ALBUM REVIEW: Florence + the Machine // High as Hope


Related Artists: Banks, Lykke Li, and HAIM
Favorite Picks: “Hunger”, “Big God” and “Patricia”
Rating: 5/5

Florence Welch, lead singer and songwriter of Florence + The Machine, has been known to bring an undisputed power to their past three albums by creating a genre of rock that is majestic and unique. In their newest album, “High As Hope” that was released on June 29th, that power is present and evolving just how Florence has since their first album that was released nine years ago.

The three singles that were released before the full album gave the world a great preview as to what could have been expected on the full album, but even more was gifted to us all. “Sky Full of Song,” released on April 12th, gave the listener a view of Florence’s past which explains where her begging for forgiveness that could be heard throughout their past album “How Big, How Blue, How Beautiful,” comes from. Then, on May 3rd, we heard “Hunger” which describes struggles that hit close to home for many girls in their late teenage years. I believe this is one of the most vulnerable moments on the album and I thank Florence for releasing this beautiful and honest piece, which is by far my favorite single off the album. “Big God,” released just ten days before the full album, describes the feeling of having a hole in the soul and was produced with the help of Jamie XX and Kamasi Washington.
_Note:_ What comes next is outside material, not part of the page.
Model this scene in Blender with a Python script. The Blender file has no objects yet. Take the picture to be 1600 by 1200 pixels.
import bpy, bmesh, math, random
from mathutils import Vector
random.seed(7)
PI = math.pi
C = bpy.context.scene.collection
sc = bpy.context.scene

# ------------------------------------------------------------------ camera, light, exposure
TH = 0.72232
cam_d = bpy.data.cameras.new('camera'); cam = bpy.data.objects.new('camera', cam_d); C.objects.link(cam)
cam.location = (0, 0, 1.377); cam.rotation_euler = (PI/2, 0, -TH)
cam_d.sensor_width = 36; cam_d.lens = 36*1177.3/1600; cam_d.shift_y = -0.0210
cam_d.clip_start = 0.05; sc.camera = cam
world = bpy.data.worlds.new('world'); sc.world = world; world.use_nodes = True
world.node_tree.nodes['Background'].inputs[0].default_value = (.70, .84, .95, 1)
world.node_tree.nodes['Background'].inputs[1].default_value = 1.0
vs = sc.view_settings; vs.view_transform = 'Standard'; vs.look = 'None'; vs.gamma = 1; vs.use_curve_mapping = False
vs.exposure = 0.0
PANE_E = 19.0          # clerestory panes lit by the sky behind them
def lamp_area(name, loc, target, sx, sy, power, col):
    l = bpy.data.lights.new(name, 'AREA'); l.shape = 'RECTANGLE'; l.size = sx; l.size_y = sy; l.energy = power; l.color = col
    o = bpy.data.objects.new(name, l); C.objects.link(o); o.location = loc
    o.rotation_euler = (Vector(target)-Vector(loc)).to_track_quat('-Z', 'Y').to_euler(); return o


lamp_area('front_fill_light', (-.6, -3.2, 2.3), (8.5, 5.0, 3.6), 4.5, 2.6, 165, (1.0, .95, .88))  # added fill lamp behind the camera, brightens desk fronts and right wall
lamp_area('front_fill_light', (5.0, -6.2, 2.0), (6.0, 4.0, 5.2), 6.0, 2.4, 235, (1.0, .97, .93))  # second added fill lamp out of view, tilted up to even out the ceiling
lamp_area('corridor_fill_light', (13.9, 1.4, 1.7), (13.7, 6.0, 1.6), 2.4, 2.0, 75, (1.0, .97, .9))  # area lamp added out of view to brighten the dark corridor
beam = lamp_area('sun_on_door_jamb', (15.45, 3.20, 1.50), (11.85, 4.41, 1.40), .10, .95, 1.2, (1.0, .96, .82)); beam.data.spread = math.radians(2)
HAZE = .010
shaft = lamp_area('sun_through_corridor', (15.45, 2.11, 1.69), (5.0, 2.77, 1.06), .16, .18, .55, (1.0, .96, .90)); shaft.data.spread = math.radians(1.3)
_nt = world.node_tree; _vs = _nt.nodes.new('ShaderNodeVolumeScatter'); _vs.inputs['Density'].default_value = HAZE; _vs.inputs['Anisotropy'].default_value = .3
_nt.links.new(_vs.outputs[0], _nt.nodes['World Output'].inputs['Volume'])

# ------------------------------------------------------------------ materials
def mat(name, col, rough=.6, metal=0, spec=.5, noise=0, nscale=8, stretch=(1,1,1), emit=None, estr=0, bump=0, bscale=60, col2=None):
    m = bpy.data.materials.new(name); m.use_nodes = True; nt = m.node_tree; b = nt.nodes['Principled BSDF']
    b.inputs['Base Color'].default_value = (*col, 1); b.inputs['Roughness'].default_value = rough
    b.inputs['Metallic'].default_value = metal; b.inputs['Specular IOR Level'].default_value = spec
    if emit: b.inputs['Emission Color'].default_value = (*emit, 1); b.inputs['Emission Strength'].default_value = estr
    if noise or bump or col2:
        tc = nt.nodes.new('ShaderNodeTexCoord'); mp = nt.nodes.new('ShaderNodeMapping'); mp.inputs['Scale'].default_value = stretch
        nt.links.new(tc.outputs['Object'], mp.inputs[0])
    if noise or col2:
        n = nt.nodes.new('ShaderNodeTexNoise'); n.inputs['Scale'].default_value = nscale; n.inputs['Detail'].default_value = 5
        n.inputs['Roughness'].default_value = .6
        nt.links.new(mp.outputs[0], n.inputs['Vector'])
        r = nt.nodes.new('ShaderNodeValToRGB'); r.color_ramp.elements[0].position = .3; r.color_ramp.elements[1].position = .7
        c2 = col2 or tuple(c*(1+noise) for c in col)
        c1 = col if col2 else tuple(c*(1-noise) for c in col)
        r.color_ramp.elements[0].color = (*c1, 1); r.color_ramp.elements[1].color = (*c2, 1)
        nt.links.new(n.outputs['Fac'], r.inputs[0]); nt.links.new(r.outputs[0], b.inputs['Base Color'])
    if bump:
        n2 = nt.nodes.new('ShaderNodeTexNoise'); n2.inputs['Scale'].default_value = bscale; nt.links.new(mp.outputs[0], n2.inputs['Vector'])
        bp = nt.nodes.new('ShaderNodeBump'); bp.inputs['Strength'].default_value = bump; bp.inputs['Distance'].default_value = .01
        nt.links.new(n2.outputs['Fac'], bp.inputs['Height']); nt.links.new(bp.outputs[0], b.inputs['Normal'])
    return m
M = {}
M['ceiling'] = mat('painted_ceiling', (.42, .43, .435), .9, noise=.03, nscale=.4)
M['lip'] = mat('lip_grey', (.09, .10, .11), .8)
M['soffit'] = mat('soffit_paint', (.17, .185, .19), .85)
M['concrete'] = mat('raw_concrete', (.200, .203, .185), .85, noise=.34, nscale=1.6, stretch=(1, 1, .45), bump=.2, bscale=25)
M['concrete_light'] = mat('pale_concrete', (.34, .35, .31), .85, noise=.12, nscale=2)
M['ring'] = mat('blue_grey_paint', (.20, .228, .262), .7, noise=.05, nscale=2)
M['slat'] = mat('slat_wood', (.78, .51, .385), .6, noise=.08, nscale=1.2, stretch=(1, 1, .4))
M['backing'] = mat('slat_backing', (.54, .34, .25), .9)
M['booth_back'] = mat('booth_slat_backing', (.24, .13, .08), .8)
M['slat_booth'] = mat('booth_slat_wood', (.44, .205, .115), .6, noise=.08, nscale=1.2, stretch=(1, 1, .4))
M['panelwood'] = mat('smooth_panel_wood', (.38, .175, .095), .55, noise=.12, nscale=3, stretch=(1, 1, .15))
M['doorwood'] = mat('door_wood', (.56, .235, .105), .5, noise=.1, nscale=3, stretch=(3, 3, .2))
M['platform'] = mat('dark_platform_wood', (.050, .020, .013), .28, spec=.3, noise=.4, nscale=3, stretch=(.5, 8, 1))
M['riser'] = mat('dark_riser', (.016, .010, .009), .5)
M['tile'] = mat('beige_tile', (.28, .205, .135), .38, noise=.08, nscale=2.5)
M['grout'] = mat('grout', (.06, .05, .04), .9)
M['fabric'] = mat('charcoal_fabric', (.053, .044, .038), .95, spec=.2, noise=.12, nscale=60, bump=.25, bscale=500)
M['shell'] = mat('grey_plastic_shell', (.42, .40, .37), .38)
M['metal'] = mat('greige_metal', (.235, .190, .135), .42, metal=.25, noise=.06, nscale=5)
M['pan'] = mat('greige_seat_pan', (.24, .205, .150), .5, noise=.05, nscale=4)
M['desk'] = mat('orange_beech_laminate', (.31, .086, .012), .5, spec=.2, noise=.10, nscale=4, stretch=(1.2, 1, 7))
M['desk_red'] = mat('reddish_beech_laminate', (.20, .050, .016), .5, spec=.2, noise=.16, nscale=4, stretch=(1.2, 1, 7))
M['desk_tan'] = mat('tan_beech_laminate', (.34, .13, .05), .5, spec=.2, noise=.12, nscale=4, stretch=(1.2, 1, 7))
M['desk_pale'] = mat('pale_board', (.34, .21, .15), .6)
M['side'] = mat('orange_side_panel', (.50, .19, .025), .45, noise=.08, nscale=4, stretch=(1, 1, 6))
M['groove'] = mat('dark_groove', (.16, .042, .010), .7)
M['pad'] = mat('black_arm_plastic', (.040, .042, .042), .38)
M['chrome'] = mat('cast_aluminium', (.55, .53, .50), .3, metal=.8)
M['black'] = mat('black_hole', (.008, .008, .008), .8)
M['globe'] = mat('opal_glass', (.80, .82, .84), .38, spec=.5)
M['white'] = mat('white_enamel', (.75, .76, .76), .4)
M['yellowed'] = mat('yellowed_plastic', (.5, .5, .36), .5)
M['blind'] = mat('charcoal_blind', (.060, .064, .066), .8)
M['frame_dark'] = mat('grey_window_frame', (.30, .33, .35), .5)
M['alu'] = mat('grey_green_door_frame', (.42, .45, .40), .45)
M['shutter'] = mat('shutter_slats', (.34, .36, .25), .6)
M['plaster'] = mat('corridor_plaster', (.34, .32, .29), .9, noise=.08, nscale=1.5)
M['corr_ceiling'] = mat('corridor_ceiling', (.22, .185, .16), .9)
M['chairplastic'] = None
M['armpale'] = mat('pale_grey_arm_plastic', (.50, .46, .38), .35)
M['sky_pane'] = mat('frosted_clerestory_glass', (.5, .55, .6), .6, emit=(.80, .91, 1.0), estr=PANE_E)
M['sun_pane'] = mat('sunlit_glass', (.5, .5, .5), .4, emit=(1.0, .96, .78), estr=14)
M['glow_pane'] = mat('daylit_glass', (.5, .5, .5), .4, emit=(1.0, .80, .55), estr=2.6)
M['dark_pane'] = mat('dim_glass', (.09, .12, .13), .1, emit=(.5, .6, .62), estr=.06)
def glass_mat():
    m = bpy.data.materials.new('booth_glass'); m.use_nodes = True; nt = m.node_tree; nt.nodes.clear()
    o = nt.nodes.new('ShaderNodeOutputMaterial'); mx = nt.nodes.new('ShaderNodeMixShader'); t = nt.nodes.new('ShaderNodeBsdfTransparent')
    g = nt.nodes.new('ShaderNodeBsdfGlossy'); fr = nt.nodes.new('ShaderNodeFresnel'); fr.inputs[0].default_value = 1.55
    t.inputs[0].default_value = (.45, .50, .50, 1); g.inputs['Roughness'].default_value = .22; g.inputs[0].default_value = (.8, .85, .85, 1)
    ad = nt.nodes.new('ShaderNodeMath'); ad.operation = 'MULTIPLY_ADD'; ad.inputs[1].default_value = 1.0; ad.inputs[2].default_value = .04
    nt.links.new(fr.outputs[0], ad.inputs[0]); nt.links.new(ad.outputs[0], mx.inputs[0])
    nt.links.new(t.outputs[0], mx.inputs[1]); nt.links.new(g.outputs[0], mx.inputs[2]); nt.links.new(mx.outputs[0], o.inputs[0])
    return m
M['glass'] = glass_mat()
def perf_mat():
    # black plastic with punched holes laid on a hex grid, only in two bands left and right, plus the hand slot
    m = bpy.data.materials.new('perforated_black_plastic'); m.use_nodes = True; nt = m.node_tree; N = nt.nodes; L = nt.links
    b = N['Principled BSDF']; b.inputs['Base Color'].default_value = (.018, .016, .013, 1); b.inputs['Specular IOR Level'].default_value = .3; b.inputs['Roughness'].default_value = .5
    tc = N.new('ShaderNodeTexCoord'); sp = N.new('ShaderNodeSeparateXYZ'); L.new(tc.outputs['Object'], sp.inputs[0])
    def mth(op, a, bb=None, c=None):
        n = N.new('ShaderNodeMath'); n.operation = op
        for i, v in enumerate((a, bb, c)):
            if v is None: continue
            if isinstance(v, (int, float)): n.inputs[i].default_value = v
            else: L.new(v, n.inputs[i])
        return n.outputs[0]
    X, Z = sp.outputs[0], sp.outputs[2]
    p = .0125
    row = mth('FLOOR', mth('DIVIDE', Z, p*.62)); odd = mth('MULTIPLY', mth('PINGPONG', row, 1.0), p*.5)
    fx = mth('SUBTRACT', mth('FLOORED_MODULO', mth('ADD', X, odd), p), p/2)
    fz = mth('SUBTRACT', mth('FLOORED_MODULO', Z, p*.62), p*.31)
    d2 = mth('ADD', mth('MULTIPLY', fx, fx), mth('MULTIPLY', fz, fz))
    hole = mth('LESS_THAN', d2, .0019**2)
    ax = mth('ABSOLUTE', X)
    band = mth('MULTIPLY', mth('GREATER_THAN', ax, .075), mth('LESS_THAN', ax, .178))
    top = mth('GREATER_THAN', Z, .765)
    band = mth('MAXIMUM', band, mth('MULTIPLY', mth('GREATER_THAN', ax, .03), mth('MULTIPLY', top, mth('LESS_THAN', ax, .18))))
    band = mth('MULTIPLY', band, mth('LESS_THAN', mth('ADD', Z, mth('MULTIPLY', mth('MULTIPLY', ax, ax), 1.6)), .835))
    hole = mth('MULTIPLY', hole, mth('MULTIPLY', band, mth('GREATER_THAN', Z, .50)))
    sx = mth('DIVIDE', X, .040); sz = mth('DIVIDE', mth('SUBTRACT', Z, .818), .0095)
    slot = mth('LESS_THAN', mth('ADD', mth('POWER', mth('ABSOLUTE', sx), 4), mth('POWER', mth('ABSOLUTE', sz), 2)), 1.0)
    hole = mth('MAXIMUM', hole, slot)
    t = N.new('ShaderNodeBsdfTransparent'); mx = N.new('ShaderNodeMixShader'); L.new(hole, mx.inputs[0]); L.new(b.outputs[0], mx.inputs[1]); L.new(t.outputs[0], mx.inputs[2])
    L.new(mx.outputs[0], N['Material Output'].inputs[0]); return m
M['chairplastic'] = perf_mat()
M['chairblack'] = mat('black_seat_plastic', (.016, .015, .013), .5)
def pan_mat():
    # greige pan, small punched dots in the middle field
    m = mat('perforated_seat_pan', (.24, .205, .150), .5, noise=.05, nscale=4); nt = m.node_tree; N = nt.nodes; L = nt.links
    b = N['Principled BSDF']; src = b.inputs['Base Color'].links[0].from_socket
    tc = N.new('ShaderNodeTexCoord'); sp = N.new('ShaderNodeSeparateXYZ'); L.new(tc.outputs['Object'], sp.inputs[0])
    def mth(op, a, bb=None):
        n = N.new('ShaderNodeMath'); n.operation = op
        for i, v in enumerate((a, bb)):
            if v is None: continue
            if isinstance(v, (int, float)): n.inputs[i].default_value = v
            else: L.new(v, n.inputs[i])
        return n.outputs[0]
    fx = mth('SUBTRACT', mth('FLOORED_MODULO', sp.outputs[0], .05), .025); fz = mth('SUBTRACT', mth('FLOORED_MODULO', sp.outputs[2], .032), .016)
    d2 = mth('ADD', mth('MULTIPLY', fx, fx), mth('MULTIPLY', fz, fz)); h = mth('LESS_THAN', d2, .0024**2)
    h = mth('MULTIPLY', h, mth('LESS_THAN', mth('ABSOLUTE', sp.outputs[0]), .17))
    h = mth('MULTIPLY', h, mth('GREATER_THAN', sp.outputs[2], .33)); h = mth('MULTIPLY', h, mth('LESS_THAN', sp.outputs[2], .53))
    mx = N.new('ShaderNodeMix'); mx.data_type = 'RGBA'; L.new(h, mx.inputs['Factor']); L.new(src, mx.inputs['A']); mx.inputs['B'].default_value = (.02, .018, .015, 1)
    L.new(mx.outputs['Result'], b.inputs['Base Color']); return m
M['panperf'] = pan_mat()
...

The music video for this song is bright and haunting at the same time with animalistic and aggressive dancing choreographed by Akram Khan.

On their first two albums, “Lungs” and “Ceremonials,” the lyrics can be very confusing at first, however, they were both more rock-based albums, especially “Lungs”.  One thing consistent with all the albums are the consistencies with orchestra heavy arrangements and haunting backup vocals. While based on lyrics alone this album is like a prequel to “How Big, How Blue, How Beautiful,” the evolution in style and arrangement is even more beautiful than I expected. This album is by far the most stripped down out of their collection, however, the lyrics are the most powerful and straightforward. Welch’s voice is just as intense as in the past and she pushes herself and makes noises I didn’t even know a human could make in “Big God.” At its core, Welch’s voice/ lyrics steal the show on this album and the chords and harmonies of the Piano add a consistent backbone to every song on the album.

This is an album that displays Welch at her most vulnerable and is unforgettable because of that. As listeners, we get to hear about Welch’s fears and events in her past that have inspired her to share such intimate music with us.  This album marks a new Florence for the world to get to know and I am ecstatic to see this side of her and what other elements of life she inspires us to dig deeper into with her future music.